11. “Finality/The Way You Look Tonight” from Star Trek: Deep Space Nine I will begin to close out my Trek concert with the first of three glorious tracks by Dennis McCarthy from the final minutes of the DS9 finale, “What You Leave Behind.”  This lengthy piece of music is a show-stopper, as we follow the emotional series of goodbyes as many of the characters from the show leave the station, and the series, for the final time.  Mr. McCarthy scores Sisko’s goodbye to Kassidy Yates with a quotation of music from “The Vistor,” the fourth-season episode in which Jake is forced to learn to live his life without his father.  What a genius choice.  Then, as the goodbyes to the other DS9 characters begin, Mr. McCarthy makes another clever reference to Trek music past: “The Minstrel Boy,” such an iconic musical element of the Next Gen third-season episode “The Wounded,” one of the first episodes to spotlight Miles O’Brien, plays briefly when the Chief appears on-screen.  Then, of course, Mr. McCarthy brilliantly weaves the song “The Way You Look Tonight” (sung earlier in the episode by Vic Fontaine) into a bittersweet presentation of his main DS9 theme as one character after another bids farewell.

12. “Goodbyes/Lookin’ Good” from Star Trek: Deep Space Nine The farewells continue in this shorter but still brilliant track.  When the music swells over the moment when Odo says goodbye to Kira, it is an emotional moment that gives me chills, even when just listening to the music.

13. “Farewell” from Star Trek: Deep Space Nine This is the final piece of music from the series.  I always get chills listening to the mournful cue at 0:23-0:33 from the moment when we see Jake, alone, looking out into space for his missing father.  That’s not only a powerful emotional moment, but it’s also the musical moment that, for me, signals that the end of this series that I so loved is only seconds away.  That cue segues into a mournful sounding of the DS9 theme, as the vast space station slowly recedes from view into a tiny speck in a field of stars.  Every time I have re-watched “What You Leave Behind,” during those final moments I am filled with a painful longing that I don’t want the series to end.  I feel the same thing listening to the score!  I have re-listened to this track many times.
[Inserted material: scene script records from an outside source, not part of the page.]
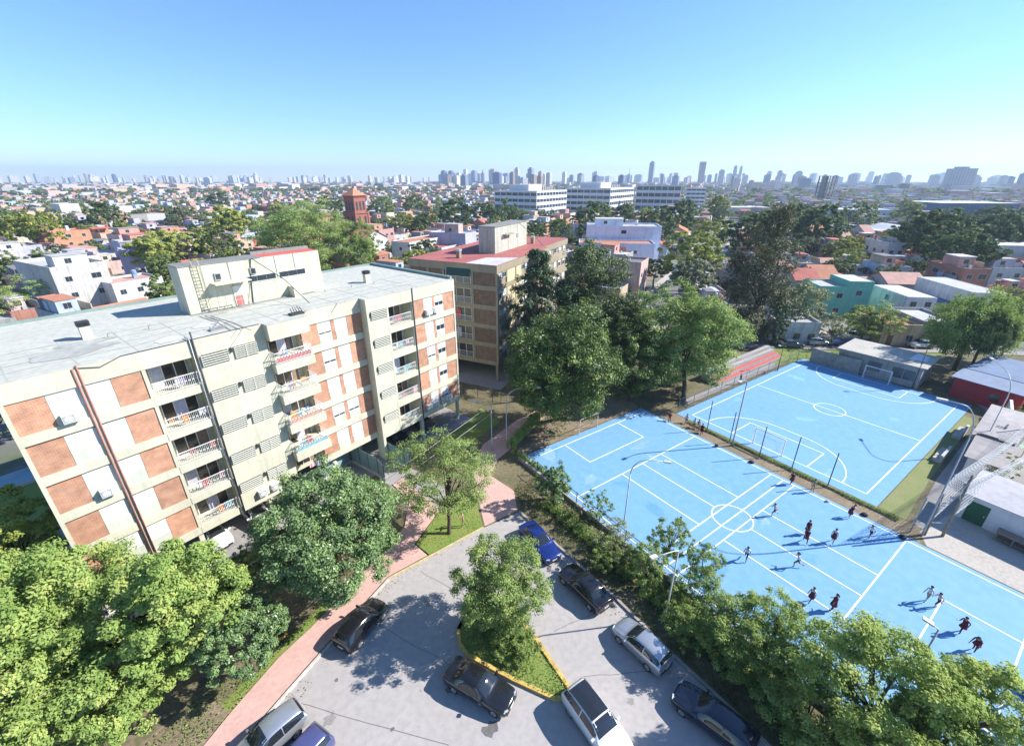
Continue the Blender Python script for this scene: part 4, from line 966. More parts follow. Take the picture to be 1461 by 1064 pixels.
def goal(label, fr, a, b0, b1, dirn, ht=2.15, group='court goals'):
    t = thing('court_goal', label, 'goal', fr(a, (b0 + b1) / 2, .02), CT - pi / 2, group)   # local x along b
    hw = abs(b1 - b0) / 2; dp = 1.0 * dirn
    f = MB()
    for s in (-1, 1): f.box(s * hw - .05, s * hw + .05, -.05, .05, 0, ht)
    f.box(-hw, hw, -.05, .05, ht - .1, ht + .001); f.build('goal_frame', framem, t)
    n = MB(); net_mesh(n, lambda u, v: Vector((-hw + 2 * hw * u, dp * (.35 + .65 * (1 - v)) if v < 1 else dp * .02, ht * v)), 16, 10)
    for s in (-1, 1): net_mesh(n, lambda u, v: Vector((s * hw, dp * u * (1 - .6 * v), ht * v)), 4, 8)
    n.build('goal_net', netm, t)
goal('white goal with a pale net by the dark divider posts', UP, -.2, 8.2, 11.45, -1)
goal('white goal with a pale net in front of the grey clubhouse', UP, 32.3, 8.2, 11.5, 1)
t = thing('court_goal', 'small bare goal frame on the earth beneath the big fig tree', 'goal', LP(9.7, -.75), CT, 'court goals')
MB().box(-1.55, -1.48, -.03, .03, 0, 2.0).box(1.48, 1.55, -.03, .03, 0, 2.0).box(-1.55, 1.55, -.03, .03, 2.0, 2.07).bar((-1.5, 0, 2), (-1.5, 1.0, 0), .04).bar((1.5, 0, 2), (1.5, 1.0, 0), .04).bar((-1.5, 1, .03), (1.5, 1, .03), .04).build('goal_frame', M('worn_goal_paint', (.55, .46, .38), .7, .25, 4), t)
# ball stop net hanging between tall poles beside the shed
t = thing('torn_ball_net', 'torn pale ball stop net sagging between leaning poles by the white shed', 'net', G(1330, 764), 0)
wood = M('weathered_wood', (.22, .19, .16), .9, .3, 5)
o3 = Vector(t.location)
A, Bp = G(1314, 763) - o3 + Vector((.25, 0, 0)), G(1344, 765) - o3
for p, h in ((A, 4.4), (Bp, 6.4)): MB().tube([p, p + Vector((.1, .1, h))], [.12, .08], 7).build('pole', wood, t, True)
far1, far2 = UP(22, 26.5) - o3, UP(22, 28.5) - o3
for p, h in ((far1, 6.0), (far2, 5.6)): MB().tube([p, p + Vector((.05, .05, h))], [.10, .07], 7).build('pole', wood, t, True)
n = MB()
def sag(p0, p1, z0, z1, lo, s=1.2): return lambda u, v: p0.lerp(p1, u) + Vector((.25 * sin(7 * v + 3 * u), .2 * sin(5 * u), (z0 * (1 - u) + z1 * u) * v + lo * (1 - v) - s * sin(pi * u) * (.3 + .7 * v)))
net_mesh(n, sag(A, far1, 6.3, 5.6, 1.6), 34, 14, .02); net_mesh(n, sag(Bp, far2, 6.0, 5.2, 2.2, 1.6), 30, 11, .02)
n.build('net', netm, t)
mb = MB(); mb.tube([A + Vector((0, 0, 1.4)), Bp + Vector((0, 0, 1.5))], .03, 5).tube([A + Vector((-1.0, .3, 0)), A + Vector((-.8, .4, 3.8))], .05, 6).tube([A + Vector((-1, .3, 1.1)), A + Vector((0, 0, 1.1))], .03, 5); mb.build('brace', greym, t)
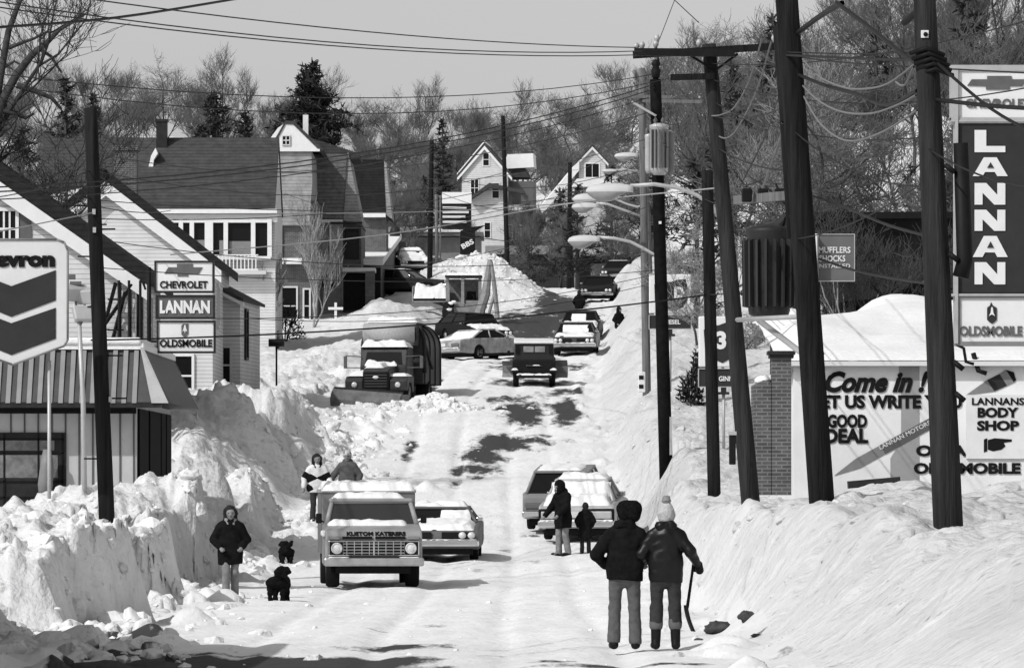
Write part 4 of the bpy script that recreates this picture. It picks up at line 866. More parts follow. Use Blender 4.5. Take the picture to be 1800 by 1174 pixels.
# drum transformer and its platform
t = thing('drum_transformer', 'big black ribbed drum transformer hung between two leaning poles', 'transformer', P(1352, 553, 87))
k = .0087
q = MB(); q.lathe([(.22, -.04), (.30, 0), (.32, .06), (.335, .6), (.345, 1.2), (.36, 1.26), (.36, 1.3), (.31, 1.33), (.1, 1.37)], 26); q.build('tank', M('tank_black', .02, .55, nscale=3, namp=.5), t)
for i in range(18):
    a = i * math.tau / 18; q = MB(); q.prism([(.31, .1), (.41, .12), (.42, 1.12), (.32, 1.16)], 'y', -.018, .018); o = q.build('fin', M('tank_fin', .03, .5), t); o.rotation_euler[2] = a
q = MB(); q.tube([(.2, 0, 1.3), (.28, 0, 1.6), (.1, 0, 2.0)], .02, 6); q.build('lead_wire', BLACK, t)
pf = thing('transformer_platform', 'steel brackets and timber crossarm holding up the drum transformer', 'platform', P(1352, 560, 86))
q = MB(); a = P(1296, 562, 85) - Vector(pf.location); b = P(1438, 555, 81) - Vector(pf.location); q.tube([a, b], .035, 8); q.build('bracket', LITE, pf)
q = MB(); q.tube([P(1334, 563, 85) - Vector(pf.location), P(1406, 618, 82) - Vector(pf.location), P(1416, 623, 81) - Vector(pf.location), P(1444, 622, 80) - Vector(pf.location)], .045, 8); q.build('brace', LITE, pf)
q = MB(); a = P(1296, 352, 86) - Vector(pf.location); b = P(1419, 341, 81) - Vector(pf.location); v = b - a; q.box((a + b) / 2, (v.length, .12, .13), rz=math.atan2(v.y, v.x), ry=-math.atan2(v.z, Vector((v.x, v.y, 0)).length)); q.build('crossarm', WOODL, pf)
for (px) in (1312, 1340, 1370):
    q = MB(); c_ = P(px, 348, 84.5) - Vector(pf.location); q.box(c_ + Vector((0, -.15, .03)), (.15, .2, .2), bev=.02); q.build('cutout_switch', BLACK, pf)
# street lamps
def lamp(label, x0_, x1_, yt, yb, armpts, d, w_, da=None):
    c = P((x0_ + x1_) / 2, (yt + yb) / 2, d); t = thing('street_lamp', label, 'street lamp', c); L = (x1_ - x0_) * d / F; h = (yb - yt) * d / F
    q = MB(); vs = []; nu = 18; st_ = [(-.5, .06, 0), (-.45, .36, .04), (-.33, .68, .08), (-.15, .92, .12), (.05, 1, .16), (.22, .93, .18), (.36, .74, .2), (.5, .62, .2), (.502, .25, .2)]
    def shell(top):
        m = MB(); vs = []
        for (u, k_, s) in st_:
            for j in range(nu + 1):
                a = math.pi * j / nu; vs.append((u * L, math.cos(a) * L * .19 * k_, (math.sin(a) * h * ((.50 * k_ ** .55) if top else (-.60 * max(0, math.sin(math.pi * min(1, (u + .5) / .8))) ** .8 if u < .3 else -.02)))))
        n = nu + 1; fs = [(i * n + j, i * n + j + 1, (i + 1) * n + j + 1, (i + 1) * n + j) for i in range(len(st_) - 1) for j in range(nu)]
        m.add(vs, fs, True); return m
    shell(True).build('lamp_housing', M('lamp_grey', .50, .5, nscale=2, namp=.06), t); shell(False).build('lamp_lens', M('lamp_lens', .28, .25, nscale=3, namp=.15), t)
    q = MB(); q.tube([P(x, y, d + (da or 0) * (i / (len(armpts) - 1))) - c for i, (x, y) in enumerate(armpts)], [.042] * len(armpts), 8); q.build('arm', LITE, t); return t
lamp('largest street lamp head, on the long curved arm from the dark short pole', 1030, 1113, 322, 353, [(1108, 327), (1150, 324), (1190, 330), (1225, 343), (1252, 362), (1262, 380)], 119, 0)
lamp('street lamp head directly below the largest one, on a straight sloping arm', 1005, 1052, 356, 374, [(1048, 357), (1068, 359), (1090, 367), (1130, 381)], 189, 0)
lamp('street lamp head half hidden behind the largest one at its lower left', 1007, 1052, 340, 363, [(1048, 345), (1075, 347), (1100, 358), (1120, 364), (1132, 360)], 234, 0)
lamp('lowest street lamp head, alone on an arm from the jet black pole', 998, 1055, 413, 436, [(1050, 417), (1080, 419), (1108, 425), (1130, 436), (1150, 448), (1158, 446)], 150, 0)
lamp('small street lamp head high up among branches left of the transformer cans', 1080, 1122, 268, 283, [(1118, 272), (1130, 272), (1140, 278)], 236, 0)
lamp('smallest and farthest street lamp head, over the dormered house', 1058, 1084, 297, 306, [(1080, 299), (1100, 298), (1134, 304)], 300, 0)
# ---------------------------------------------------------------- wires
def wire(label, pts, r=.012, mat=WIREM, sag=0.0, n=14, cat='wire', group=None, name='overhead_wire'):
    """pts: (px, py, d) anchor points; sag in metres at the middle of each span"""
    A = [P(*p) for p in pts]
    if len(A) > 2:      # a smooth curve through the points
        B = [A[0]]
        for i in range(len(A) - 1):
            p0_, p1_, p2_, p3_ = A[max(i - 1, 0)], A[i], A[i + 1], A[min(i + 2, len(A) - 1)]
            for j in range(1, 6):
                t = j / 5; B.append(.5 * ((2 * p1_) + (p2_ - p0_) * t + (2 * p0_ - 5 * p1_ + 4 * p2_ - p3_) * t * t + (3 * p1_ - p0_ - 3 * p2_ + p3_) * t ** 3))
        A = B; n = 1
    out = [A[0]]
    for a, b in zip(A, A[1:]):
        for i in range(1, n + 1): f = i / n; out.append(a.lerp(b, f) - Vector((0, 0, 4 * sag * f * (1 - f))))
    m = MB(); o0 = out[0]; m.tube([p - o0 for p in out], r, 5, False); o = m.build(name, mat); o.location = o0
    return tag(o, label, cat, group)
G1 = 'top power lines from the left edge to the crossarm'
wire('upper power line from the top edge down to the top crossarm', [(100, -9, 62), (1118, 84, 94)], .0085, sag=.12, group=G1)
wire('middle power line from the upper left corner to the top crossarm', [(-60, -5, 62), (1128, 90, 94)], .0085, sag=.22, group=G1)
wire('lower power line from the upper left corner to the top crossarm', [(-60, 5, 62), (1122, 97, 94)], .0085, sag=.2, group=G1)
wire('thick twisted service cable crossing the upper left corner of the sky', [(-40, 51, 60), (200, 32, 64), (430, -4, 70)], .016, sag=.03)
wire('upper of the two thin lines crossing level in front of the tree tops', [(-40, 126, 100), (1155, 130, 150)], .011, sag=.55)
wire('lower of the two thin lines crossing level in front of the tree tops', [(-40, 143, 100), (1180, 137, 150)], .011, sag=.75)
G2 = 'power lines rising to the black pole'
for k_, (a, b, lab) in enumerate([((-20, 330), (1152, 148), 'highest of the power lines climbing past the brick houses to the black pole'), ((-20, 338), (1152, 156), 'second of the power lines climbing past the brick houses to the black pole'), ((-30, 352), (1140, 172), 'lowest of the power lines climbing past the brick houses to the black pole')]):
    wire(lab, [(a[0], a[1], 100), (b[0], b[1], 150)], .014 if k_ < 2 else .011, sag=.5, group=G2)
wire('heavy black cable crossing low from the stacked dealer sign to the short dark pole', [(160, 598, 107), (1245, 518, 118)], .017, sag=.18)
wire('heavy black cable passing behind the short dark pole to the leaning pole', [(1245, 518, 118), (1330, 512, 110), (1420, 470, 80)], .014, sag=.1)
wire('pale frosted cable rising from the porch house past the black building to the leaning pole', [(300, 448, 120), (680, 412, 125), (1000, 358, 130), (1268, 330, 96)], .013, WIREL, sag=.05)
wire('pale frosted line level across the lower roofs to the street lamp arm', [(360, 376, 130), (760, 372, 140), (1100, 350, 150)], .011, WIREL, sag=.1)
for (a, b, s, lab) in [((165, 352), (1010, 345), .3, 'thin line across the second white house gable'), ((160, 420), (1150, 440), .5, 'thin line crossing the porch windows'), ((165, 470), (1150, 475), .3, 'thin line crossing below the porch balcony'), ((160, 300), (900, 300), .6, 'thin line across the broad brown roof'),
                       ((165, 385), (880, 330), .3, 'thin line across the roof edge of the brick row'), ((330, 560), (1160, 480), .35, 'thin line over the black building and heap'), ((165, 270), (760, 262), .5, 'thin line high on the broad brown roof')]:
    wire(lab, [(a[0], a[1], 112), (b[0], b[1], 160)], .0095, sag=s)
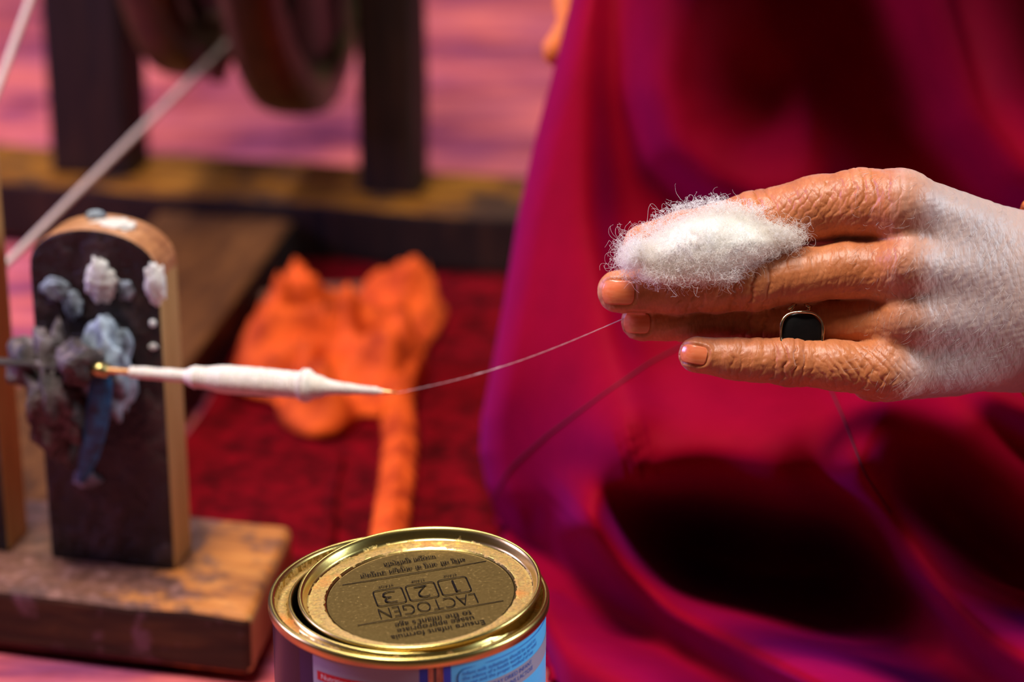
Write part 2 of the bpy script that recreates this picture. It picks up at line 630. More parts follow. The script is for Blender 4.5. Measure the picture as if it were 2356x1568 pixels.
cb = rough_box('cross_beam', -.62, .035, .540, .626, 0, .042, M['wood_frame'], wheel_root, .005, (16, 3, 1), .0012, 2)
for o_, ax_, sg_ in ((cb, 1, -1), (lb, 0, 1)):
    o_.data.materials.append(M['wood_dark'])  # shade on these two faces is put into their colour
    for p_ in o_.data.polygons:
        if p_.normal[ax_] * sg_ > .7:
            p_.material_index = 1
tube('foot_peg', [to_local(G(600, 690, .008)), to_local(G(740, 672, .008)), to_local(G(870, 668, .008))], .005, M['wood_base'], wheel_root, 10)


def arch_post(name, x0, x1, y0, y1, z1, rise, mats, parent, n=18):
    pr = [(x0, .030), (x1, .030)]
    cxm, hw = (x0 + x1) / 2, (x1 - x0) / 2
    for i in range(n + 1):
        a = math.pi * i / n
        pr.append((cxm + hw * math.cos(a), z1 - rise + rise * math.sin(a) ** .8))
    bm = bmesh.new()
    fr = [bm.verts.new((x, y0, z)) for x, z in pr]
    bk = [bm.verts.new((x, y1, z)) for x, z in pr]
    f1 = bm.faces.new(fr)
    f1.material_index = 0
    bm.faces.new(bk[::-1]).material_index = 0
    for i in range(len(pr)):
        j = (i + 1) % len(pr)
        q = bm.faces.new((fr[i], bk[i], bk[j], fr[j]))
        q.material_index = 1 if i in (1,) or i == len(pr) - 1 else (0 if i == 0 else 2)
    bmesh.ops.recalc_face_normals(bm, faces=bm.faces)
    o = from_bm(name, bm, None, parent, mats=mats)
    bevel(o, .0012, 2)
    return o


M['wood_arch'] = wood('post_top_wood', (.20, .065, .025), (.40, .16, .06), (.52, .25, .12), (8, 8, 8), .5, 10)
post = arch_post('spindle_post', -.1105, -.0500, .036, .059, .191, .021, [M['tar'], M['wood_pale'], M['wood_arch']], wheel_root)
post2 = arch_post('spindle_post', -.205, -.1315, .036, .059, .246, .004, [M['tar'], M['wood_pale'], M['wood_arch']], wheel_root)


def lump(name, c, sx, sy, sz, m, parent, amp=.25, freq=60, seed=0, lv=4):
    bm = bmesh.new()
    bmesh.ops.create_icosphere(bm, subdivisions=lv, radius=1)
    co = np.array([v.co for v in bm.verts])
    ds = 1 + amp * snoise(co * max(sx, sy, sz), freq, 3, seed)
    for v, d in zip(bm.verts, ds):
        v.co = Vector((c[0] + v.co.x * sx * d, c[1] + v.co.y * sy * d, c[2] + v.co.z * sz * d))
    return from_bm(name, bm, m, parent, True)


# greasy bearing wraps on the front of the post, with scraps of wool stuck to the tar
p = PL(235, 850, .020)
SPZ, SPX = p[2], p[0]
lump('bearing_wrap', PL(130, 905, .022), .013, .014, .029, M['wrap'], wheel_root, .35, 55, 2)
lump('bearing_wrap', PL(245, 850, .028), .012, .010, .023, M['blue_pale'], wheel_root, .25, 60, 5)
lump('bearing_wrap', PL(60, 830, .026), .008, .010, .010, M['wrap'], wheel_root, .35, 60, 9)
lump('bearing_wrap', PL(180, 840, .014), .009, .008, .010, M['wrap'], wheel_root, .4, 60, 12)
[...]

14. “The Captain of the Enterprise (Kirk’s Death)” from Star Trek: Generations My Trek concert moves closer to the end with this piece of music that depicts another important Trek ending: the death of James T. Kirk.  That moment doesn’t work so well on-screen in Generations — it’s somewhat underwhelming.  But Dennis McCarthy’s music is gorgeous, and listening to this track I found myself getting a bit emotional in a way I never did watching the actual movie.  We get a slow, sad version of the Generations theme, then we hear shimmering strings intermingled with a somber sounding of the classic Star Trek fanfare as the two Captains of the Enterprise share a final moment, and then another poignant playing of the classic fanfare over the shot of Picard standing alone on the mountaintop.  It’s great, powerful stuff.

15. “Sign Off” from Star Trek VI: The Undiscovered Country — Star Trek VI blessed Trek fans with a magnificent final scene that brings 25 years of adventure to a close, and Cliff Eidelman’s music is perfection.  We hear a pensive version of his Enterprise theme as the crew’s happiness at their victory is tinged with melancholy (one shared by the audience) as the end to their journey grows near.  But Spock’s final declaration is accompanied by a triumphant, joyous blast of Alexander Courage’s fanfare, and then Mr. Eidelman’s Enterprise theme returns, subdued but happy, which builds joyously into a thrilling finish as, one by one, the signatures of all the main actors appear on screen.  It’s a note-perfect finish to the movie, to the adventures of the original Enterprise crew, and to my assembly of great Star Trek music.

16. Encore: “End Credits” from Star Trek (start to 2:10) — For an encore, here is Michael Giacchino’s re-working of Alexander Courage’s classic Star Trek theme music, from the end credits of J.J. Abrams’ 2009 Star Trek reboot.  I love this rollicking version of the classic Trek theme (and the way Mr. Giacchino is able to weave in some of his new themes from the film).  This nod to Trek’s past and future is a great way to bring this to an end.

OK, whew, this was fun!  See you all back here soon!